• _Exercise brief_
Give the listing again in full, exactly as written.

• _Dataset content_

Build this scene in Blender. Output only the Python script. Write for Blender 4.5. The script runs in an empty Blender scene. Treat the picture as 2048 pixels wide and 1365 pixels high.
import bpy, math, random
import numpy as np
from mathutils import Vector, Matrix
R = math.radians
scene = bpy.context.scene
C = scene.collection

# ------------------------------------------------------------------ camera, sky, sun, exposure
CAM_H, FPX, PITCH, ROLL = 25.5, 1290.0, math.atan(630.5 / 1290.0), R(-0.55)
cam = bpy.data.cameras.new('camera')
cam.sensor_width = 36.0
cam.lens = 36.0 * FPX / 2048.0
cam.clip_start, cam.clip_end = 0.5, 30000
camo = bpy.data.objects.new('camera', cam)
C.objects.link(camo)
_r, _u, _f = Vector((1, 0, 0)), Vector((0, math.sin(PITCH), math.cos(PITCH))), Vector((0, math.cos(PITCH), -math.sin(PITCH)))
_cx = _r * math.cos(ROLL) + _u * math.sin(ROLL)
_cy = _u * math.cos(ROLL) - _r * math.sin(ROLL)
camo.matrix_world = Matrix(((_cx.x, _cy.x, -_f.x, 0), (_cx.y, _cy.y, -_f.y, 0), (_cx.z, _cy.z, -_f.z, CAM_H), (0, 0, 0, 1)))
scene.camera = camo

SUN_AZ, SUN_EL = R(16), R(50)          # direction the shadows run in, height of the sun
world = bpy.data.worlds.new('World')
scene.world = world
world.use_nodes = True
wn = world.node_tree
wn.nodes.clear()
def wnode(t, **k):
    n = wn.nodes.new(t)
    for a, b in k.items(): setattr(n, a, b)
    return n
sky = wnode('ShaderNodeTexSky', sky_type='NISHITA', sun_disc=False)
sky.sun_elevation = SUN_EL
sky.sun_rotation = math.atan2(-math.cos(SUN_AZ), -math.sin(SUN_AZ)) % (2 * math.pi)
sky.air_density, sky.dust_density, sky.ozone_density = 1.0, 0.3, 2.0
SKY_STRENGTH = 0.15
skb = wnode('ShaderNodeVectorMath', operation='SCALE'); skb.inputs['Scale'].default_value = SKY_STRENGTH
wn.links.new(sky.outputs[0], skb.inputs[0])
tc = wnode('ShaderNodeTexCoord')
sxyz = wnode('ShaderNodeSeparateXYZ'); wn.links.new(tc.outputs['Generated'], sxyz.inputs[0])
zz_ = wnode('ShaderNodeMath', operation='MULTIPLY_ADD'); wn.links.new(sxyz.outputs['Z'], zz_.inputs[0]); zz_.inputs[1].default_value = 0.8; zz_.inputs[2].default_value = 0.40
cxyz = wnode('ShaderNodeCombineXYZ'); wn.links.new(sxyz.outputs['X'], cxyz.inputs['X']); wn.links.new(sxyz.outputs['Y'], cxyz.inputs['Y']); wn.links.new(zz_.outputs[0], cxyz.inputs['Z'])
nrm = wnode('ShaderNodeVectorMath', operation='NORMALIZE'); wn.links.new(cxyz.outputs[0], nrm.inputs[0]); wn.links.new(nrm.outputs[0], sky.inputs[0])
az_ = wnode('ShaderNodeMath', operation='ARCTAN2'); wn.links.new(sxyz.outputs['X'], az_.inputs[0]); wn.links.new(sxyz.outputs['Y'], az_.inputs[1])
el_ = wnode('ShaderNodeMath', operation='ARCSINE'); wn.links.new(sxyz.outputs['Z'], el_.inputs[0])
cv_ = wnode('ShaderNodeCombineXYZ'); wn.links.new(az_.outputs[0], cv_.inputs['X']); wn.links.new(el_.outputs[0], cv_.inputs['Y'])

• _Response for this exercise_
Build this scene in Blender. Output only the Python script. Write for Blender 4.5. The script runs in an empty Blender scene. Treat the picture as 2048 pixels wide and 1365 pixels high.
import bpy, math, random
import numpy as np
from mathutils import Vector, Matrix
R = math.radians
scene = bpy.context.scene
C = scene.collection

# ------------------------------------------------------------------ camera, sky, sun, exposure
CAM_H, FPX, PITCH, ROLL = 25.5, 1290.0, math.atan(630.5 / 1290.0), R(-0.55)
cam = bpy.data.cameras.new('camera')
cam.sensor_width = 36.0
cam.lens = 36.0 * FPX / 2048.0
cam.clip_start, cam.clip_end = 0.5, 30000
camo = bpy.data.objects.new('camera', cam)
C.objects.link(camo)
_r, _u, _f = Vector((1, 0, 0)), Vector((0, math.sin(PITCH), math.cos(PITCH))), Vector((0, math.cos(PITCH), -math.sin(PITCH)))
_cx = _r * math.cos(ROLL) + _u * math.sin(ROLL)
_cy = _u * math.cos(ROLL) - _r * math.sin(ROLL)
camo.matrix_world = Matrix(((_cx.x, _cy.x, -_f.x, 0), (_cx.y, _cy.y, -_f.y, 0), (_cx.z, _cy.z, -_f.z, CAM_H), (0, 0, 0, 1)))
scene.camera = camo

SUN_AZ, SUN_EL = R(16), R(50)          # direction the shadows run in, height of the sun
world = bpy.data.worlds.new('World')
scene.world = world
world.use_nodes = True
wn = world.node_tree
wn.nodes.clear()
def wnode(t, **k):
    n = wn.nodes.new(t)
    for a, b in k.items(): setattr(n, a, b)
    return n
sky = wnode('ShaderNodeTexSky', sky_type='NISHITA', sun_disc=False)
sky.sun_elevation = SUN_EL
sky.sun_rotation = math.atan2(-math.cos(SUN_AZ), -math.sin(SUN_AZ)) % (2 * math.pi)
sky.air_density, sky.dust_density, sky.ozone_density = 1.0, 0.3, 2.0
SKY_STRENGTH = 0.15
skb = wnode('ShaderNodeVectorMath', operation='SCALE'); skb.inputs['Scale'].default_value = SKY_STRENGTH
wn.links.new(sky.outputs[0], skb.inputs[0])
tc = wnode('ShaderNodeTexCoord')
sxyz = wnode('ShaderNodeSeparateXYZ'); wn.links.new(tc.outputs['Generated'], sxyz.inputs[0])
zz_ = wnode('ShaderNodeMath', operation='MULTIPLY_ADD'); wn.links.new(sxyz.outputs['Z'], zz_.inputs[0]); zz_.inputs[1].default_value = 0.8; zz_.inputs[2].default_value = 0.40
cxyz = wnode('ShaderNodeCombineXYZ'); wn.links.new(sxyz.outputs['X'], cxyz.inputs['X']); wn.links.new(sxyz.outputs['Y'], cxyz.inputs['Y']); wn.links.new(zz_.outputs[0], cxyz.inputs['Z'])
nrm = wnode('ShaderNodeVectorMath', operation='NORMALIZE'); wn.links.new(cxyz.outputs[0], nrm.inputs[0]); wn.links.new(nrm.outputs[0], sky.inputs[0])
az_ = wnode('ShaderNodeMath', operation='ARCTAN2'); wn.links.new(sxyz.outputs['X'], az_.inputs[0]); wn.links.new(sxyz.outputs['Y'], az_.inputs[1])
el_ = wnode('ShaderNodeMath', operation='ARCSINE'); wn.links.new(sxyz.outputs['Z'], el_.inputs[0])
cv_ = wnode('ShaderNodeCombineXYZ'); wn.links.new(az_.outputs[0], cv_.inputs['X']); wn.links.new(el_.outputs[0], cv_.inputs['Y'])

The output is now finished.